Max Mara rinuncia a un progetto da 100 milioni e 900 posti a Reggio Emilia dopo una protesta interna. Divisioni sindacali e rottura col Comune
di Luca Lippi
L’azienda accusa: “Clima di divisione e strumentalizzazione“, la rottura dopo un incontro tra il sindaco e meno della metà degli operai. Un progetto da 100 milioni di euro, la promessa di circa 900 posti di lavoro e la riqualificazione di un’intera area urbana. Tutto cancellato. Il colosso della moda Max Mara ha annunciato il ritiro irrevocabile del suo investimento per il “Polo della Moda” a Reggio Emilia, la sua città natale. La decisione, definita “irrevocabile”, è la drammatica conclusione di una vertenza sindacale interna trasformatasi in un caso politico. «È francamente impossibile realizzare il progetto in un clima di divisione e strumentalizzazione», ha scritto il presidente Luigi Maramotti in una lettera al sindaco, mettendo fine a un sogno per la città.
Cosa prevedeva l’investimento
Al centro del piano c’era la creazione di un moderno centro logistico nell’area della ex Fiera, destinato a diventare il cuore della distribuzione globale del gruppo.
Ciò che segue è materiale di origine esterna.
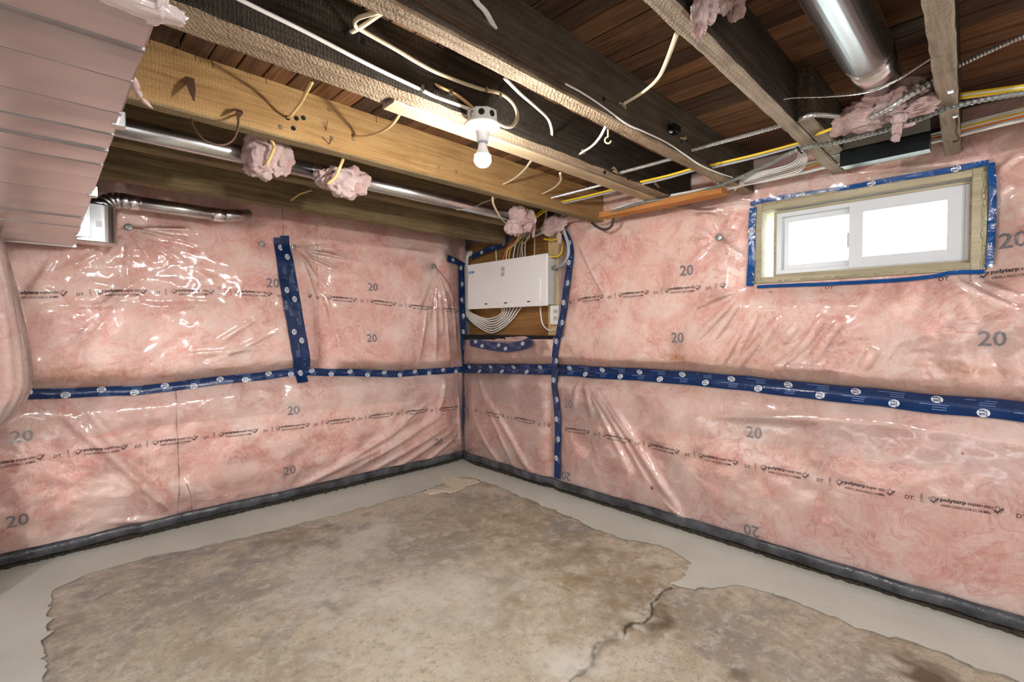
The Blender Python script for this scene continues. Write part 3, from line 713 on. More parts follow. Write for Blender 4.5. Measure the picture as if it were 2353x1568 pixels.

Ma il progetto non era solo industriale: avrebbe portato con sé importanti opere pubbliche a beneficio di tutti i cittadini, tra cui nuove aree verdi, parcheggi e piste ciclopedonali, rigenerando una parte strategica di Reggio Emilia.
L’origine dello scontro: una fabbrica divisa
Tutto è iniziato nello stabilimento della Manifattura San Maurizio, dove lavorano circa 210 persone, in prevalenza donne. Una parte degli operai ha denunciato presunte vessazioni, parlando di offese e controlli rigidissimi, persino sulle pause per necessità fisiologiche. La protesta è culminata nel primo sciopero in 40 anni di storia di Max Mara. Tuttavia, la protesta ha spaccato la fabbrica. Ben 68 colleghi si sono subito dissociati con una lettera aperta, smentendo le accuse e affermando che non rispecchiavano «in alcun modo il clima all’interno dello stabilimento». Una smentita simile è un primato anche per il sindacato e va oltre i quarant’anni di storia dell’azienda!
La rottura politica
La scintilla che ha fatto precipitare la situazione è stata di natura politica. Dopo un Consiglio comunale che aveva comunque dato il via libera al progetto, il sindaco ha ricevuto una delegazione di lavoratori in sciopero accampanti motivazioni che scivolano nel grottesco – ne è testimonianza la dissociazione di altri lavoratori -, ma senza sentire la versione dell’azienda. Questo incontro è stato percepito da Max Mara come un appoggio unilaterale alla protesta, un gesto che rischiava di danneggiare la reputazione di un marchio storico. Da lì, la decisione drastica di ritirare l’investimento. Il ritiro del progetto ha lasciato la città divisa e sotto shock. I sindacati provano a gettare acqua sul fuoco. La Cgil precisa di non aver “mai chiesto di bloccare l’investimento”, ma solo di affrontare il tema delle condizioni di lavoro. La Cisl lancia un appello: «Ora serve andare oltre le barricate». Il Comune – uno dei più sindacalizzati della Penisola – si difende, sottolineando che ricevere i lavoratori in protesta è una prassi consolidata. Il sindaco ha infatti annunciato che incontrerà anche la delegazione degli operai che si erano dissociati dalla protesta.
Per ora, però, tutto è fermo. Max Mara non acquisterà l’area, bloccando un’opportunità di sviluppo che, oltre ai posti di lavoro, avrebbe portato nuove infrastrutture a tutta la comunità.
Chi è Max Mara
Fondata a Reggio Emilia nel 1951 da Achille Maramotti, Max Mara è una delle più prestigiose case di moda di lusso italiane, famosa nel mondo per i suoi cappotti e il suo stile classico. L’azienda è il cuore del Max Mara Fashion Group, un gruppo a conduzione familiare che ha sempre mantenuto un fortissimo legame con il suo territorio e che controlla anche marchi noti come Sportmax, Weekend Max Mara, Marella e Marina Rinaldi.